## GOAL
Give back exactly the lines from the start of the listing to the line containing "PI = math.pi", inclusive, and nothing beyond them.
-- BEGIN --
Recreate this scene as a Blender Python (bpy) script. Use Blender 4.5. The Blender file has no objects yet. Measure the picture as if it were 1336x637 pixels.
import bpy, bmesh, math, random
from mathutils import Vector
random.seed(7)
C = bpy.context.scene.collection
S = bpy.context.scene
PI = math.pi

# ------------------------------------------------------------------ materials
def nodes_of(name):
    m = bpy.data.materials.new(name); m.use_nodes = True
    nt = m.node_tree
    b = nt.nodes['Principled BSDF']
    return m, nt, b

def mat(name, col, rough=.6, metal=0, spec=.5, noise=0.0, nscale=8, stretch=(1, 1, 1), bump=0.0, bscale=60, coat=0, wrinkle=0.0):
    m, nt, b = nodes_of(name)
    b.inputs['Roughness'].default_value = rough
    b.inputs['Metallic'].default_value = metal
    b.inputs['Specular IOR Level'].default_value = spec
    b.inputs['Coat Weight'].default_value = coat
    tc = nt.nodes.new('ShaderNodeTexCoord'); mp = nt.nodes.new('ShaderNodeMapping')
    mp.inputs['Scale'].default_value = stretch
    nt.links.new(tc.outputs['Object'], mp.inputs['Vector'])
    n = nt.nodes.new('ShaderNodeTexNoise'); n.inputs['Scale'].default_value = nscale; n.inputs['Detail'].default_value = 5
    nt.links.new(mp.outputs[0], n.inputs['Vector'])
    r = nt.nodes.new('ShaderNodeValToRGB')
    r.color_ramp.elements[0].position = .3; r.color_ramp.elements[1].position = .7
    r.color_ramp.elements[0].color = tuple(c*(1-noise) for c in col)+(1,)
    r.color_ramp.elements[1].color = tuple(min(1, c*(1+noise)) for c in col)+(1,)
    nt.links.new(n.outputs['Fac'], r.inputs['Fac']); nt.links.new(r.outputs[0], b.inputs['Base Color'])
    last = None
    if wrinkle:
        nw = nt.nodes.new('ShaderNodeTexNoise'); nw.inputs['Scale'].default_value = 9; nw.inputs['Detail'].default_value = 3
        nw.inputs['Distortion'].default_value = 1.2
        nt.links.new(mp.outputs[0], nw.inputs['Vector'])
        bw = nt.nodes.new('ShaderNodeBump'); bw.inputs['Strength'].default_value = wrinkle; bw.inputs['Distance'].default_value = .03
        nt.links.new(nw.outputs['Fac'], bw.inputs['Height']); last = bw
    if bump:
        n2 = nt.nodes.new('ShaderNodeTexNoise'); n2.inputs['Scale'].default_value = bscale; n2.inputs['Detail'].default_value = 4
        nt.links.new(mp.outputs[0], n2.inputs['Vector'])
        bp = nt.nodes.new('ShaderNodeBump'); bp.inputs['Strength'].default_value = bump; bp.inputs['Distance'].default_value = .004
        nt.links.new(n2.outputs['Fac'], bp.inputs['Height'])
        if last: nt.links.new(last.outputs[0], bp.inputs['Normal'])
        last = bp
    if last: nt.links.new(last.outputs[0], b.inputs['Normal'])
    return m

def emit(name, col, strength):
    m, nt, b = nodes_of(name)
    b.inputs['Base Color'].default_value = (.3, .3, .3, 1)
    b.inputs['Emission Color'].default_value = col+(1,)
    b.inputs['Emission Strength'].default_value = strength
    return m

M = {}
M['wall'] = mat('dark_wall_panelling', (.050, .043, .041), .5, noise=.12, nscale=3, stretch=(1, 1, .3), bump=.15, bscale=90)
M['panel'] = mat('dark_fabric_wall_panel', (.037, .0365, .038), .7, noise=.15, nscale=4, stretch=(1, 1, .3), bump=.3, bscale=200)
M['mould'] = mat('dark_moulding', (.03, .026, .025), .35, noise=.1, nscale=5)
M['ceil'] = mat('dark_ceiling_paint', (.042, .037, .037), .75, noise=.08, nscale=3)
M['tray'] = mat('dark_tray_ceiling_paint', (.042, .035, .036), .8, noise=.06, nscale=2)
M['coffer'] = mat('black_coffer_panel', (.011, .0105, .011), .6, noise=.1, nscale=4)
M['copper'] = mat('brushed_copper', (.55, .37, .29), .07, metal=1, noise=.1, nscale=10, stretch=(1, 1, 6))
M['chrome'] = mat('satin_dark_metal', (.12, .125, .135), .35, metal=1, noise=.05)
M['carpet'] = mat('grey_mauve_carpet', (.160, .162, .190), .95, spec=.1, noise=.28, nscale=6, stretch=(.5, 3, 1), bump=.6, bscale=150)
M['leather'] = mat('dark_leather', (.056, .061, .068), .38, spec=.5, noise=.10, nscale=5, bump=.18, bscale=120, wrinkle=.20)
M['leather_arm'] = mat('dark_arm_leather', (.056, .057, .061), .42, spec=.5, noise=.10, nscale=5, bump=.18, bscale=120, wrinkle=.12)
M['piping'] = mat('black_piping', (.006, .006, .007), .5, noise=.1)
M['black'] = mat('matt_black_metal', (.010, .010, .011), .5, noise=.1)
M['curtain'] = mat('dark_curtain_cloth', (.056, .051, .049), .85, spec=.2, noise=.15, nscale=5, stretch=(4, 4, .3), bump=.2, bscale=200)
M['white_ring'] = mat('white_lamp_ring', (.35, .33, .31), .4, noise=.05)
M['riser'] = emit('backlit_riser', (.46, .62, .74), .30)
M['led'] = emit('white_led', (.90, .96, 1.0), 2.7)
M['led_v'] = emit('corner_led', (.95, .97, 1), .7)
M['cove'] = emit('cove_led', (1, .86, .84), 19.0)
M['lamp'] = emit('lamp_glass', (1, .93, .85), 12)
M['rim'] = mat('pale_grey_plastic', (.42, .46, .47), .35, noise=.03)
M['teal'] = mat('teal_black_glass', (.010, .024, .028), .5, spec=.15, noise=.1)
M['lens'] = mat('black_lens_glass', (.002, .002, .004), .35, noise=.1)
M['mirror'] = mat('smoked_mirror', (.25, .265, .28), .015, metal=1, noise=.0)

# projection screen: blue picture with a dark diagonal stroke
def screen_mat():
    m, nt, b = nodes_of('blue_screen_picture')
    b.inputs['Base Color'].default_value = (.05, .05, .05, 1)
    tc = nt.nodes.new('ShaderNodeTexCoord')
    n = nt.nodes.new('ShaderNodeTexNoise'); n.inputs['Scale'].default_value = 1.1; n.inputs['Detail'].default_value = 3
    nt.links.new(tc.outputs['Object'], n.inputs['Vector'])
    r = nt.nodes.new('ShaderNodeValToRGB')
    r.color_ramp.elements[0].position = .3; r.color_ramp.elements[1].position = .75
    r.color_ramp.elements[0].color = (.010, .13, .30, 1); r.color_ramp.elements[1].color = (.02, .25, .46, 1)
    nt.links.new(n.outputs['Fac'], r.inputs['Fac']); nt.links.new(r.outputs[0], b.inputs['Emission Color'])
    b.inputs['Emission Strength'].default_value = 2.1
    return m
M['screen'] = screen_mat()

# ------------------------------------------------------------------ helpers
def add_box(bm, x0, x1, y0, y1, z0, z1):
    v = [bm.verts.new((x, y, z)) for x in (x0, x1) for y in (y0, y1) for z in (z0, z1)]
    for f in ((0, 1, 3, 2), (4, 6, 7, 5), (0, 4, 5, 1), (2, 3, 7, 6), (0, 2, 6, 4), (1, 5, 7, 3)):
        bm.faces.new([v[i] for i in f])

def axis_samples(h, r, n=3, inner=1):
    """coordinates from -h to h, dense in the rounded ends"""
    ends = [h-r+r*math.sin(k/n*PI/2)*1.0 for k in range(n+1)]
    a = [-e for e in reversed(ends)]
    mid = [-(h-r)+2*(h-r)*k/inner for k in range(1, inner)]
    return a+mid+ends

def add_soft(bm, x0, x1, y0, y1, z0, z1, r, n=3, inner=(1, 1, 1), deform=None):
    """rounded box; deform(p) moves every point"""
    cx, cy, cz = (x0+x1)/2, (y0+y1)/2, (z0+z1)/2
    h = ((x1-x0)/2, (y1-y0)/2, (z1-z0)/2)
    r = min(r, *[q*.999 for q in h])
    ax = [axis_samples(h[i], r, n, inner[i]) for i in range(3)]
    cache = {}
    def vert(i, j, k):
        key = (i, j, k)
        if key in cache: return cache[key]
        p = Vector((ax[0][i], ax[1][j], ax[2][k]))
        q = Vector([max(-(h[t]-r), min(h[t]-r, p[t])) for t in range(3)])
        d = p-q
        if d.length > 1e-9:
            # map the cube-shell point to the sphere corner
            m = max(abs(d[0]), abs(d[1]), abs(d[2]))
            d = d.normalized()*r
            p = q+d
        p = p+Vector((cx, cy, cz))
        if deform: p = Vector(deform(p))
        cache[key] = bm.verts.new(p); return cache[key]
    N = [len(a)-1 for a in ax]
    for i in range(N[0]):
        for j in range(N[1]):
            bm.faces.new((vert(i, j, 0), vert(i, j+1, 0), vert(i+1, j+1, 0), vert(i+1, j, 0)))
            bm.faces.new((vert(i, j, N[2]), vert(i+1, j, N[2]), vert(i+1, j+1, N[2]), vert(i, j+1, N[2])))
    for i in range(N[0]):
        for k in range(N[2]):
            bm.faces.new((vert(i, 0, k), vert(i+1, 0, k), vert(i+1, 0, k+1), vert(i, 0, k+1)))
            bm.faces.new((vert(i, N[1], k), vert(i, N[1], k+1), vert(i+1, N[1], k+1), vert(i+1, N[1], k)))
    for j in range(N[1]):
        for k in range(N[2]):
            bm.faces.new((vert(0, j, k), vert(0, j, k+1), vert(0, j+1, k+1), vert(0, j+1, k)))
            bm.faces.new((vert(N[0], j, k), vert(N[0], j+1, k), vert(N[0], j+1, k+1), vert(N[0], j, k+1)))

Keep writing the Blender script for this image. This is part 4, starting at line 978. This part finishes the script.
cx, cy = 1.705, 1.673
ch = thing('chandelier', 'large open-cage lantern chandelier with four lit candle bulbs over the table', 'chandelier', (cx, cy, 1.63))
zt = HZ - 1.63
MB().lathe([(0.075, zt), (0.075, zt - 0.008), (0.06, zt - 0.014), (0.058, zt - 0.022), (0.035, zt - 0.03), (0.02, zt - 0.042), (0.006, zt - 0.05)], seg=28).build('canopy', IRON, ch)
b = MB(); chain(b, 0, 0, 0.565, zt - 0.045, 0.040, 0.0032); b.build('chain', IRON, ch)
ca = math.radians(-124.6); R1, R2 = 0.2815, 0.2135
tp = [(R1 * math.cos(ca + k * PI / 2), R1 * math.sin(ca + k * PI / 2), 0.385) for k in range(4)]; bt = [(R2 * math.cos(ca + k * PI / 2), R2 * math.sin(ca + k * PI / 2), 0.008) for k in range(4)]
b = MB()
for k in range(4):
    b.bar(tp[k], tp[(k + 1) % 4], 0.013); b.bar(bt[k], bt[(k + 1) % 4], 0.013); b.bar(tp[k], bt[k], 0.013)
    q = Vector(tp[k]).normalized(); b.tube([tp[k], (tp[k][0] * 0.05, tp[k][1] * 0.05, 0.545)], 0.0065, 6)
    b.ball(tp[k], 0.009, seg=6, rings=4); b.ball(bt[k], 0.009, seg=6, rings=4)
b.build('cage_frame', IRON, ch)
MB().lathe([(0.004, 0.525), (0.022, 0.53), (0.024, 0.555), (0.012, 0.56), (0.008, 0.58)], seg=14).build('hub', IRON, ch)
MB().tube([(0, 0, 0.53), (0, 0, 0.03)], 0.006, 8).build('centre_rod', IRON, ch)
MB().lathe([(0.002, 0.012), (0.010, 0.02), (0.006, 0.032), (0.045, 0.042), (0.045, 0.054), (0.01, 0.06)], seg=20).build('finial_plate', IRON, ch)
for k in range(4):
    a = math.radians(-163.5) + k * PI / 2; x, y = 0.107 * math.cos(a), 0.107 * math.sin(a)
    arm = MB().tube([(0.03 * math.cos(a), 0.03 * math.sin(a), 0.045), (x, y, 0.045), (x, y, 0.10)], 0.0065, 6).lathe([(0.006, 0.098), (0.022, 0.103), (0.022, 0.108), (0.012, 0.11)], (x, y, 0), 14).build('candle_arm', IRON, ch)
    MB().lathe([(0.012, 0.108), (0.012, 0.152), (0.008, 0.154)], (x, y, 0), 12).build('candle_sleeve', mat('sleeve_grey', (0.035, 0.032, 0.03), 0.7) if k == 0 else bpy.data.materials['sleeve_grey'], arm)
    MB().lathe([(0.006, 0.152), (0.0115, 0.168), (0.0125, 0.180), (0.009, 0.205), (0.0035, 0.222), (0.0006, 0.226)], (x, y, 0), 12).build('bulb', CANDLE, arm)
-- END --
## ANSWER FOR THIS EXERCISE
Recreate this scene as a Blender Python (bpy) script. Use Blender 4.5. The Blender file has no objects yet. Measure the picture as if it were 1336x637 pixels.
import bpy, bmesh, math, random
from mathutils import Vector
random.seed(7)
C = bpy.context.scene.collection
S = bpy.context.scene
PI = math.pi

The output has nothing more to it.